Data block:
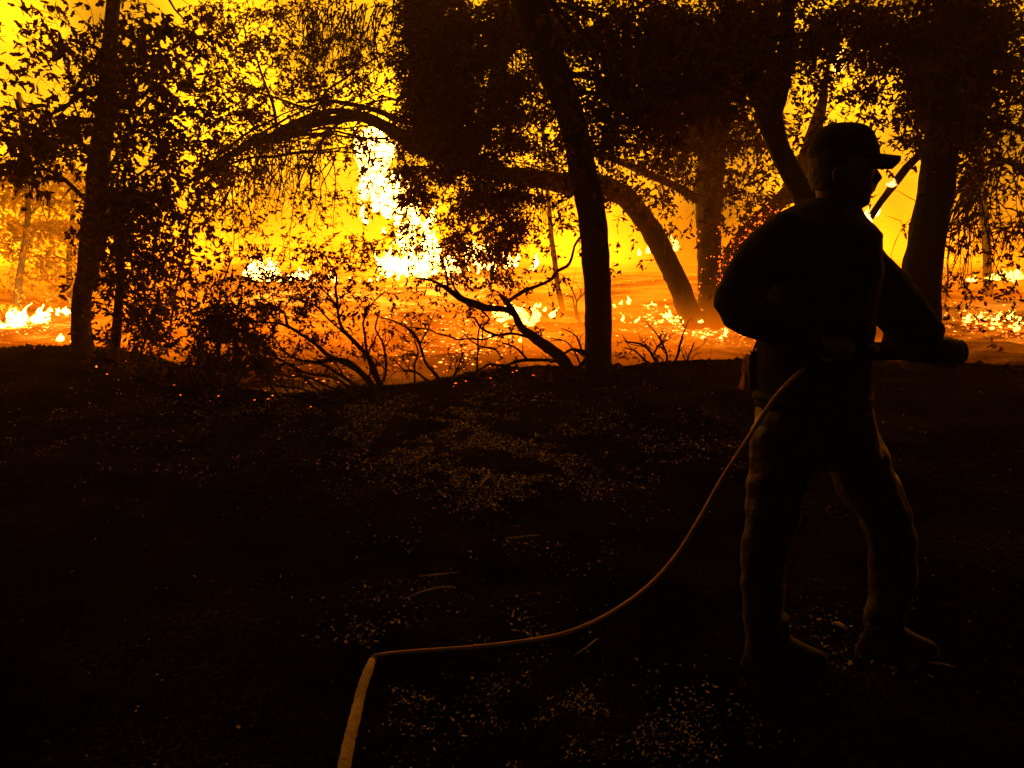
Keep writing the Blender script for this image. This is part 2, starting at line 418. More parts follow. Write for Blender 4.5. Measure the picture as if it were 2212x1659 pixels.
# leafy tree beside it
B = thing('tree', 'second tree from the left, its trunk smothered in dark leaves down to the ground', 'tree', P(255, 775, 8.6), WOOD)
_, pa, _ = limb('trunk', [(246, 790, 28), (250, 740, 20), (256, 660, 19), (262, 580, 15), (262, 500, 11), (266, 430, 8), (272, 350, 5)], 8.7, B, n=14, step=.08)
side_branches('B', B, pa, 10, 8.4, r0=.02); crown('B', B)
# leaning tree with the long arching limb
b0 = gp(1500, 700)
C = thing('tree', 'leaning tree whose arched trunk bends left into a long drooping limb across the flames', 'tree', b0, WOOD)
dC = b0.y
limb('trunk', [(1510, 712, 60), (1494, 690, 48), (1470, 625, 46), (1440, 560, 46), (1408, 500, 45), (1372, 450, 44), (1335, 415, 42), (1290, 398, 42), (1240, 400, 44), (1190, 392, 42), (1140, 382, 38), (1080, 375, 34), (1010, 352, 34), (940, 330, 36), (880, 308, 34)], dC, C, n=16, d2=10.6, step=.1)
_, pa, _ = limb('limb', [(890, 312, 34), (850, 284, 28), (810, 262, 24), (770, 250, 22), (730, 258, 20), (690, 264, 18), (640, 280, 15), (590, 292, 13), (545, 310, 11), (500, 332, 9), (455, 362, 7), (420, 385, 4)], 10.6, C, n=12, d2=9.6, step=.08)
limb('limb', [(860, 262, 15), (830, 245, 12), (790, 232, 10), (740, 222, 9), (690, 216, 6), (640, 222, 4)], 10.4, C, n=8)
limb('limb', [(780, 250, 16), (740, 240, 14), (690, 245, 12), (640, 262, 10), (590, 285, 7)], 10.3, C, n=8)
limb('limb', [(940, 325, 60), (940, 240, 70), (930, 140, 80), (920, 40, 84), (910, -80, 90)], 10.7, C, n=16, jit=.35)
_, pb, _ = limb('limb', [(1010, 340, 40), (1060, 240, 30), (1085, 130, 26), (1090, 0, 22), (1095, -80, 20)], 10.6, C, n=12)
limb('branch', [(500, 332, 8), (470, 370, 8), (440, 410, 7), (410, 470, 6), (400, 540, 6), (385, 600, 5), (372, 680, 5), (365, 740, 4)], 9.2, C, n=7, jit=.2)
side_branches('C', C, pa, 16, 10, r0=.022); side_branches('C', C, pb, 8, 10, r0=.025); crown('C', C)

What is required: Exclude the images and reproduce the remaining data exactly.

Answer to the exercise:
Keep writing the Blender script for this image. This is part 2, starting at line 418. More parts follow. Write for Blender 4.5. Measure the picture as if it were 2212x1659 pixels.
# leafy tree beside it
B = thing('tree', 'second tree from the left, its trunk smothered in dark leaves down to the ground', 'tree', P(255, 775, 8.6), WOOD)
_, pa, _ = limb('trunk', [(246, 790, 28), (250, 740, 20), (256, 660, 19), (262, 580, 15), (262, 500, 11), (266, 430, 8), (272, 350, 5)], 8.7, B, n=14, step=.08)
side_branches('B', B, pa, 10, 8.4, r0=.02); crown('B', B)
# leaning tree with the long arching limb
b0 = gp(1500, 700)
C = thing('tree', 'leaning tree whose arched trunk bends left into a long drooping limb across the flames', 'tree', b0, WOOD)
dC = b0.y
limb('trunk', [(1510, 712, 60), (1494, 690, 48), (1470, 625, 46), (1440, 560, 46), (1408, 500, 45), (1372, 450, 44), (1335, 415, 42), (1290, 398, 42), (1240, 400, 44), (1190, 392, 42), (1140, 382, 38), (1080, 375, 34), (1010, 352, 34), (940, 330, 36), (880, 308, 34)], dC, C, n=16, d2=10.6, step=.1)
_, pa, _ = limb('limb', [(890, 312, 34), (850, 284, 28), (810, 262, 24), (770, 250, 22), (730, 258, 20), (690, 264, 18), (640, 280, 15), (590, 292, 13), (545, 310, 11), (500, 332, 9), (455, 362, 7), (420, 385, 4)], 10.6, C, n=12, d2=9.6, step=.08)
limb('limb', [(860, 262, 15), (830, 245, 12), (790, 232, 10), (740, 222, 9), (690, 216, 6), (640, 222, 4)], 10.4, C, n=8)
limb('limb', [(780, 250, 16), (740, 240, 14), (690, 245, 12), (640, 262, 10), (590, 285, 7)], 10.3, C, n=8)
limb('limb', [(940, 325, 60), (940, 240, 70), (930, 140, 80), (920, 40, 84), (910, -80, 90)], 10.7, C, n=16, jit=.35)
_, pb, _ = limb('limb', [(1010, 340, 40), (1060, 240, 30), (1085, 130, 26), (1090, 0, 22), (1095, -80, 20)], 10.6, C, n=12)
limb('branch', [(500, 332, 8), (470, 370, 8), (440, 410, 7), (410, 470, 6), (400, 540, 6), (385, 600, 5), (372, 680, 5), (365, 740, 4)], 9.2, C, n=7, jit=.2)
side_branches('C', C, pa, 16, 10, r0=.022); side_branches('C', C, pb, 8, 10, r0=.025); crown('C', C)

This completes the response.